1) It makes it a little too easy. So now you're spending all this time corresponding with people who probably are no longer in your life for a reason.

2) It counts how many friends you have. I mean, think about it. How wack is that? I'll admit I get a little jealous when I see people who have close to 500 friends and I haven't even broken three figures yet. And here, all this time I thought I was so popular!

3) It brings out the OCD in all of us. I mean, I don't know if it's like a giant Pavlov's dog-type experiment, but I seriously start drooling every time I see that little red Notification icon come up.
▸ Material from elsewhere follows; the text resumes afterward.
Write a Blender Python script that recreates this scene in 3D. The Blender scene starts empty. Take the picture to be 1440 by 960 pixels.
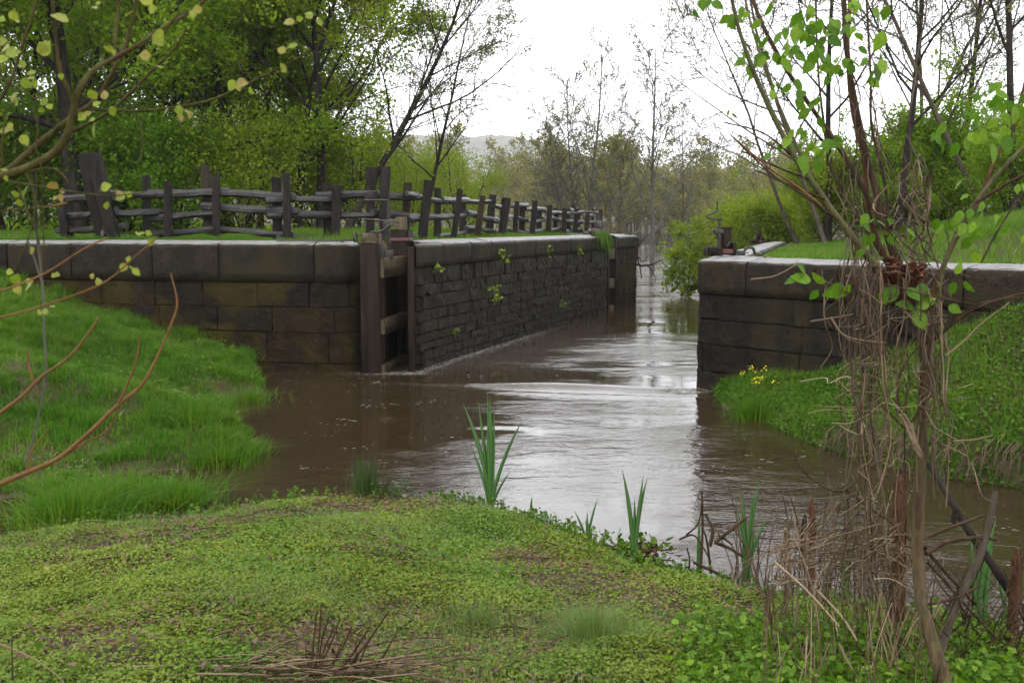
HAZE = 0.00025
EXPO = 0.65
import bpy, math, random
import numpy as np
from math import radians, sin, cos, tan, atan, pi
from mathutils import Vector, Matrix

C = bpy.data.collections.new("scene_objects")
bpy.context.scene.collection.children.link(C)
RNG = np.random.default_rng(11)

# ------------------------------------------------------------------ camera maths
FPX, HOR, EYE = 1500.0, 318.0, 2.4
TH = atan((480 - HOR) / FPX)

def ray(px, py):
    u, v = (px - 720) / FPX, (480 - py) / FPX
    return np.array([u, cos(TH) + v * sin(TH), -sin(TH) + v * cos(TH)])

def P(px, py, Y):
    d = ray(px, py); t = Y / d[1]
    return np.array([d[0] * t, Y, EYE + d[2] * t])

def G(px, py, z=0.0):
    d = ray(px, py); t = (z - EYE) / d[2]
    return np.array([d[0] * t, d[1] * t, z])

def path_px(pts):
    return np.array([P(*p) for p in pts])

# ------------------------------------------------------------------ mesh helpers
class MB:
    """collects geometry with per-face material index; builds ONE mesh object"""
    def __init__(s):
        s.V, s.F, s.M, s.n = [], [], [], 0
    def add(s, V, F, m=0):
        V = np.asarray(V, float).reshape(-1, 3); F = np.asarray(F, int)
        if F.size == 0: return
        s.V.append(V); s.F.append(F + s.n); s.M.append(np.full(len(F), m)); s.n += len(V)
    def mesh(s, name, mats, smooth=True):
        me = bpy.data.meshes.new(name)
        V = np.concatenate(s.V)
        me.vertices.add(len(V)); me.vertices.foreach_set("co", V.astype(np.float32).ravel())
        tot = np.concatenate([np.full(len(f), f.shape[1]) for f in s.F])
        loops = np.concatenate([f.ravel() for f in s.F])
        me.loops.add(len(loops)); me.loops.foreach_set("vertex_index", loops.astype(np.int32))
        me.polygons.add(len(tot))
        st = np.concatenate([[0], np.cumsum(tot)[:-1]])
        me.polygons.foreach_set("loop_start", st.astype(np.int32))
        me.polygons.foreach_set("material_index", np.concatenate(s.M).astype(np.int32))
        me.polygons.foreach_set("use_smooth", np.full(len(tot), smooth))
        for m in (mats if isinstance(mats, (list, tuple)) else [mats]): me.materials.append(m)
        me.update(calc_edges=True)
        return me
    def build(s, name, mats, parent=None, smooth=True, loc=None):
        if loc is not None:
            for k in range(len(s.V)): s.V[k] = s.V[k] - np.asarray(loc)
        return link(name, s.mesh(name, mats, smooth), parent, loc)

def link(name, data, parent=None, loc=None):
    o = bpy.data.objects.new(name, data); C.objects.link(o)
    if parent is not None: o.parent = parent
    elif loc is not None: o.location = [float(v) for v in loc]
    return o

def tag(o, label=None, cat=None, group=None, kind=None):
    if label: o["label"] = label
    if cat: o["category"] = cat
    if group: o["group"] = group
    if kind: o["kind"] = kind
    return o

def thing(name, label, cat, loc=(0, 0, 0), group=None):
    o = link(name, None, None, loc); o.empty_display_size = 0.2
    return tag(o, label, cat, group)

def copy_thing(o, label, loc, rz=0.0, sc=1.0, tilt=(0, 0)):
    c = o.copy(); C.objects.link(c)
    c.location = [float(v) for v in loc]; c.rotation_euler = (tilt[0], tilt[1], rz); c.scale = (sc, sc, sc)
    c["label"] = label
    for ch in o.children:
        d = ch.copy(); C.objects.link(d); d.parent = c
    return c

def nrm(a):
    a = np.asarray(a, float); l = np.linalg.norm(a, axis=-1, keepdims=True); l[l == 0] = 1
    return a / l

def tube(pts, rad, sides=6, caps=True, jitter=0.0, rng=RNG):
    pts = np.asarray(pts, float); n = len(pts)
    rad = np.broadcast_to(np.asarray(rad, float), (n,)) if np.ndim(rad) else np.full(n, rad)
    T = np.gradient(pts, axis=0); T = nrm(T)
    ref = np.array([0, 0, 1.0]) if abs(T[0, 2]) < .8 else np.array([1.0, 0, 0])
    A = nrm(np.cross(T, ref)); B = nrm(np.cross(T, A))
    for i in range(1, n):                       # keep the frame from flipping
        if (A[i] @ A[i - 1]) < 0: A[i] = -A[i]; B[i] = -B[i]
    ang = np.arange(sides) * 2 * pi / sides
    R = rad[:, None] * np.ones(sides)
    if jitter: R = R * (1 + jitter * rng.uniform(-1, 1, (n, sides)))
    V = pts[:, None] + R[..., None] * (np.cos(ang)[None, :, None] * A[:, None] + np.sin(ang)[None, :, None] * B[:, None])
    i = np.arange(n - 1)[:, None] * sides; j = np.arange(sides)[None]; k = (j + 1) % sides
    F = np.stack([i + j, i + sides + j, i + sides + k, i + k], -1).reshape(-1, 4)
    return V.reshape(-1, 3), F

def smooth_path(pts, n, wob=0.0, rng=RNG):
    """Catmull-Rom through control points"""
    pts = np.asarray(pts, float)
    if len(pts) == 2: pts = np.stack([pts[0], (pts[0] + pts[1]) / 2, pts[1]])
    Q = np.vstack([2 * pts[0] - pts[1], pts, 2 * pts[-1] - pts[-2]])
    out = []
    for t in np.linspace(0, len(pts) - 1 - 1e-6, n):
        i = int(t); f = t - i
        a, b, c, d = Q[i], Q[i + 1], Q[i + 2], Q[i + 3]
        out.append(.5 * (2 * b + (c - a) * f + (2 * a - 5 * b + 4 * c - d) * f * f + (3 * b - a - 3 * c + d) * f ** 3))
    out = np.array(out)
    if wob: out[1:-1] += rng.normal(0, wob, (n - 2, 3))
    return out

def box(mb, c, s, R=None, m=0, bev=0.012):
    """chamfered box: centre c, full size s, rotation matrix R(3x3)"""
    s = np.asarray(s, float) / 2; b = min(bev, min(s) * .4)
    bm_v = []
    for sx in (-1, 1):
        for sy in (-1, 1):
            for sz in (-1, 1):
                S = np.array([sx, sy, sz])
                for ax in range(3):
                    v = S * (s - b); v[ax] = S[ax] * s[ax]; bm_v.append(v)
    V = np.array(bm_v)
    idx = lambda sx, sy, sz, ax: (((sx > 0) * 2 + (sy > 0)) * 2 + (sz > 0)) * 3 + ax
    F4, F3 = [], []
    for ax in range(3):
        o1, o2 = [a for a in range(3) if a != ax]
        for sg in (-1, 1):
            q = []
            for a, bb in ((-1, -1), (1, -1), (1, 1), (-1, 1)):
                S = [0, 0, 0]; S[ax] = sg; S[o1] = a; S[o2] = bb; q.append(idx(*S, ax))
            F4.append(q)
    for ax in range(3):                          # edges along ax
        o1, o2 = [a for a in range(3) if a != ax]
        for a in (-1, 1):
            for bb in (-1, 1):
                S0 = [0, 0, 0]; S0[o1] = a; S0[o2] = bb; S1 = list(S0); S0[ax] = -1; S1[ax] = 1
                F4.append([idx(*S0, o1), idx(*S1, o1), idx(*S1, o2), idx(*S0, o2)])
    for sx in (-1, 1):
        for sy in (-1, 1):
            for sz in (-1, 1):
                F3.append([idx(sx, sy, sz, 0), idx(sx, sy, sz, 1), idx(sx, sy, sz, 2)])
    if R is not None: V = V @ np.asarray(R).T
    V = V + np.asarray(c, float)
    n0 = mb.n
    mb.add(V, F4, m)
    mb.V.append(np.zeros((0, 3))); mb.F.append(np.array(F3) + n0); mb.M.append(np.full(len(F3), m))

def rotz(a): return np.array([[cos(a), -sin(a), 0], [sin(a), cos(a), 0], [0, 0, 1]])
def frame_e(d):
    """columns: x along d(2D), y left of d, z up"""
    d = nrm(np.array(d, float)); return np.array([[d[0], -d[1], 0], [d[1], d[0], 0], [0, 0, 1]])

def timber(mb, p0, p1, w, h, seg=6, wob=.012, m=0, rng=RNG, tri=False, twist=.25):
    """split timber: irregular section swept from p0 to p1"""
    p0, p1 = np.asarray(p0, float), np.asarray(p1, float)
    T = nrm(p1 - p0); ref = np.array([0, 0, 1.0]) if abs(T[2]) < .8 else np.array([0, 1.0, 0])
    A = nrm(np.cross(T, ref)); B = nrm(np.cross(A, T))
    if tri: sec = np.array([[-.5, -.35], [.1, -.55], [.5, -.3], [.5, .1], [.15, .5], [-.3, .42], [-.5, .05]])
    else: sec = np.array([[-.5, -.42], [-.2, -.5], [.42, -.5], [.5, -.2], [.5, .42], [.2, .5], [-.42, .5], [-.5, .2]])
    sec = sec * (1 + rng.uniform(-.12, .12, sec.shape)); k = len(sec)
    L = np.linalg.norm(p1 - p0); ph = rng.uniform(0, 6, 4); tw = rng.uniform(-twist, twist)
    V = []
    for i in range(seg + 1):
        t = i / seg; c = p0 + (p1 - p0) * t
        c = c + A * wob * sin(ph[0] + t * 5) + B * wob * sin(ph[1] + t * 6.3)
        a = tw * (t - .5); s = 1 - .12 * abs(sin(ph[2] + 3 * t))
        x = sec[:, 0] * w * s; y = sec[:, 1] * h * s
        V.append(c + np.outer(x * cos(a) - y * sin(a), A) + np.outer(x * sin(a) + y * cos(a), B) + rng.normal(0, .0035, (k, 3)))
    V = np.array(V).reshape(-1, 3)
    i = np.arange(seg)[:, None] * k; j = np.arange(k)[None]; q = (j + 1) % k
    F = np.stack([i + j, i + q, i + k + q, i + k + j], -1).reshape(-1, 4)
    n0 = mb.n
    mb.add(V, F, m)
    mb.V.append(np.zeros((0, 3)))
    mb.F.append(np.array([list(range(k))[::-1], [seg * k + a for a in range(k)]]) + n0); mb.M.append(np.full(2, m))

# ------------------------------------------------------------------ leaves and blades (vectorised)
STALK = (np.array([[0, .03, 0], [.5, .045, .04], [1, 0, 0], [.5, -.015, .04]]), np.array([[0, 1, 2], [0, 2, 3]]))
LEAF4 = (np.array([[0, 0, 0], [.5, .32, .12], [1, 0, -.05], [.5, -.32, .12]]), np.array([[0, 1, 2], [0, 2, 3]]))
LEAF6 = (np.array([[0, 0, 0], [.28, .3, .09], [.68, .27, .07], [1, 0, -.1], [.68, -.27, .07], [.28, -.3, .09]]), np.array([[0, 1, 2, 3], [0, 3, 4, 5]]))
ROUND6 = (np.array([[0, 0, 0], [.2, .46, .07], [.75, .44, .05], [1, 0, -.06], [.75, -.44, .05], [.2, -.46, .07]]), np.array([[0, 1, 2, 3], [0, 3, 4, 5]]))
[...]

4) I sent my boyfriend from college a friend request and he ignored it. Buddy, don't flatter yourself! Your wife can have you! 

5) One day I had 86 Fans on my Princess page and the next day I had 85 which means my Facebook antics are bad enough to actually drive someone away.

6) On the flip side it's hard enough to avoid people in real life, but now I have to do it electronically. Just the other day I literally almost threw up when my ex-boyfriend's photo came up in the "People You May Know" box. Gross!

7) I've dedicated my whole life to filling the blank page, and now it's all about writing in these tiny little boxes.

8) Your whole identity is summed up in a 1" x 1" photo which is amusing when you consider everyone's Profile Photo falls into one of the following categories: The Sporty Photo (Look at me! I can ski/surf/snowboard!). The Mom Photo (Look at my babies! Kids! Pregnant belly!) The Relationship Photo (Look how attached we are! We can actually fit both our faces into this tiny little box!) The Sexy Cropped Photo (Look at me in my high heels! At pole dancing class!) and The I'm Too Cool for a Photo Photo (in which some bizarre graphic is used in lieu of an actual picture).

9) Now that your life is on display, you better make sure that it looks cool. That means posting party photos/travel photos/happy photos/photos from the past and most importantly, photos that make you look a whole hell of a lot cooler than you really are.

10) It's totally addicting. Now that I've taken one hit off the Crackbook pipe, I can't get off.